Things worth remembering

  • An Earth-sized planet crossing a Sun-like star dims it by just 84 parts per million - like a firefly in front of a stadium floodlight.
  • NASA's Kepler telescope died after about 4.35 years and found zero true Earth-twin planets around Sun-like stars.
  • Earth's Moon is freakishly large - a 1% mass ratio - and may have enabled plate tectonics and stabilized the planet's tilt for life.
  • A 'super-Earth' civilization might be trapped forever - surface gravity could make chemical rockets need to be Giza-pyramid-sized to escape.
  • About half of Sun-like star systems are binary or trinary; only about a third of Sun-like stars are single like ours.
  • The Halo Drive proposes firing a laser at a black hole, which acts as a mirror, returning blue-shifted photons to accelerate a spacecraft for free.
  • Tabby's Star (Boyajian's Star) was hypothesized as a half-built Dyson Sphere, but its dimming proved chromatic - consistent with dust, not solid structure.

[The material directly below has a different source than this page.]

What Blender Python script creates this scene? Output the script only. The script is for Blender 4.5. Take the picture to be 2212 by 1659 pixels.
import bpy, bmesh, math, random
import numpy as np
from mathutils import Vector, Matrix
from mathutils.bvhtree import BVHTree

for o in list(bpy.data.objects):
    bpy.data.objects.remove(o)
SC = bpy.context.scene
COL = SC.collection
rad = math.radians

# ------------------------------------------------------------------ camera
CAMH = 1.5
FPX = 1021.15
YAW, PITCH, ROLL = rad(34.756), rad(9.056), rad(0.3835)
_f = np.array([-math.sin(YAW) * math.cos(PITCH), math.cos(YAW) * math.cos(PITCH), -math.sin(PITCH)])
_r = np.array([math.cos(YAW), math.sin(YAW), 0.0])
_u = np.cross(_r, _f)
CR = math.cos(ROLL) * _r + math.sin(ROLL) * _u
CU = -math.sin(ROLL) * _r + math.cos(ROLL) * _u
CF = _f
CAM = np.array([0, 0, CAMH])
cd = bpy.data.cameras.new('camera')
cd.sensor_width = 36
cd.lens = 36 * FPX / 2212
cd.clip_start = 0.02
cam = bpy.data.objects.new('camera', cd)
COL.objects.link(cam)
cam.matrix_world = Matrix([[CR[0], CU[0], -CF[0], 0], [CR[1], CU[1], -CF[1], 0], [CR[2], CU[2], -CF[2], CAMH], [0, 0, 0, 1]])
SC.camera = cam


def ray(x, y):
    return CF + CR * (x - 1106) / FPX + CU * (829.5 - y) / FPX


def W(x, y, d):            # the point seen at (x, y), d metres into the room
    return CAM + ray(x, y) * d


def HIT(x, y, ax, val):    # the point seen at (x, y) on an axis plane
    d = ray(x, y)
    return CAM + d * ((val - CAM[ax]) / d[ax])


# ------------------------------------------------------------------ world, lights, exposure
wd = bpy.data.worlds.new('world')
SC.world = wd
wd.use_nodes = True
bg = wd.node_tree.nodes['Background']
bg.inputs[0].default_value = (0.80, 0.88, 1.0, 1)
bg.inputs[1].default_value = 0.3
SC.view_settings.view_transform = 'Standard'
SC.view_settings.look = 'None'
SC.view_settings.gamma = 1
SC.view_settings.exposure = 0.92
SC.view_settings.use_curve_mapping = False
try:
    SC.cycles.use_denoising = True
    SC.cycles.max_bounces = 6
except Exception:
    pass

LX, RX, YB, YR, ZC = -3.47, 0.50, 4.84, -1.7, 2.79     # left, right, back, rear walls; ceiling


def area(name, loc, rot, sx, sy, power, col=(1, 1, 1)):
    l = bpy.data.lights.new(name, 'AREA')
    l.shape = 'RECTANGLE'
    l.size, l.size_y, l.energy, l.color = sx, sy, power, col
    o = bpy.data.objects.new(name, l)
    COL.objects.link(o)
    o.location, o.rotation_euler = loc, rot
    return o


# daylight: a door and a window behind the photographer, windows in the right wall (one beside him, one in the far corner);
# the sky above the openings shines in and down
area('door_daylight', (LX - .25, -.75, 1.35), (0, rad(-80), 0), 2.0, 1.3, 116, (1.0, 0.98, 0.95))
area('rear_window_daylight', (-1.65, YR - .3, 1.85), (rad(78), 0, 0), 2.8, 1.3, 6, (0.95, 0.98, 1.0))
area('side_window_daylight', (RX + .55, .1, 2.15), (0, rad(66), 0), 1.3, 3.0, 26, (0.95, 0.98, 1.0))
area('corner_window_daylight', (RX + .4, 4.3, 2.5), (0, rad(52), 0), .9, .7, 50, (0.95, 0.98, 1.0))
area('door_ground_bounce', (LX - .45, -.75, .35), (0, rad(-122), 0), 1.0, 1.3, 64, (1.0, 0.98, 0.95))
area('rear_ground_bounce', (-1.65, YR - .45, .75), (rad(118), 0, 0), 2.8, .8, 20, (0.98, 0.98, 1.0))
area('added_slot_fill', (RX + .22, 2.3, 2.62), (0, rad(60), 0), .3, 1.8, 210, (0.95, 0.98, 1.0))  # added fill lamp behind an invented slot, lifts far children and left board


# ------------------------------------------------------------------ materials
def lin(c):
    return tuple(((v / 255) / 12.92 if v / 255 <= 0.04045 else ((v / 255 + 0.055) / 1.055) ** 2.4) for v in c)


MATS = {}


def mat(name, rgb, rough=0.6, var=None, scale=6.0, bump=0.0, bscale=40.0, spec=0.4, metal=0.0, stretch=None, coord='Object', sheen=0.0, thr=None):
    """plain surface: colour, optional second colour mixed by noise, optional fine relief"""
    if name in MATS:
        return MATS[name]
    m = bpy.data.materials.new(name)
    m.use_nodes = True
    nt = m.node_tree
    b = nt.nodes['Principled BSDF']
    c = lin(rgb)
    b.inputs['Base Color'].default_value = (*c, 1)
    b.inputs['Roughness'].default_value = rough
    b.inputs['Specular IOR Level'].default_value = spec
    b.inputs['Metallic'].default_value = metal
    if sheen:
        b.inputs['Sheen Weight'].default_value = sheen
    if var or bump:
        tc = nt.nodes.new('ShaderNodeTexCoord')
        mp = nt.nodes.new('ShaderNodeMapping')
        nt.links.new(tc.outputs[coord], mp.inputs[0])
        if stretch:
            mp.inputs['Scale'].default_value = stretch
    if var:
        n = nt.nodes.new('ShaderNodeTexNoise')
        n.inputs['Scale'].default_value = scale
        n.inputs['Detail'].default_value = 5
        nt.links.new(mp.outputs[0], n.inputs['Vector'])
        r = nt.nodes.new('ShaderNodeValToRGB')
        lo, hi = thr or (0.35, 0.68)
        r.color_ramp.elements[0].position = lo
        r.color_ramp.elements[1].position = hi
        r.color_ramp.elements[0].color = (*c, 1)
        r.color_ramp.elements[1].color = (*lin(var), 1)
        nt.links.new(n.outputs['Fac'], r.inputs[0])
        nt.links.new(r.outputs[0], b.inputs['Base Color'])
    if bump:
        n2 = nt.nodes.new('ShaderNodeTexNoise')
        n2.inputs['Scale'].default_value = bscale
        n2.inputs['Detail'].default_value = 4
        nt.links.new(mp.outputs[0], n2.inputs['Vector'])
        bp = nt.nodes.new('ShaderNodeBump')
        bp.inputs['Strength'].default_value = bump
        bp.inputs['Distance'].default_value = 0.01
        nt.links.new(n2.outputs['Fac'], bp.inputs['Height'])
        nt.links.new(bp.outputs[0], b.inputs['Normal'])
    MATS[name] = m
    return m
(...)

  • Using the Sun as a gravitational lens telescope requires reaching a focal point 550 AU away - beyond any spacecraft humanity has ever sent.
  • The Moon, with almost no weathering, could preserve a monument or knowledge archive for five billion years for future civilizations.
  • Jupiter-like planets are rare - only about 10% of Sun-like stars have one, making our solar system's architecture somewhat unusual.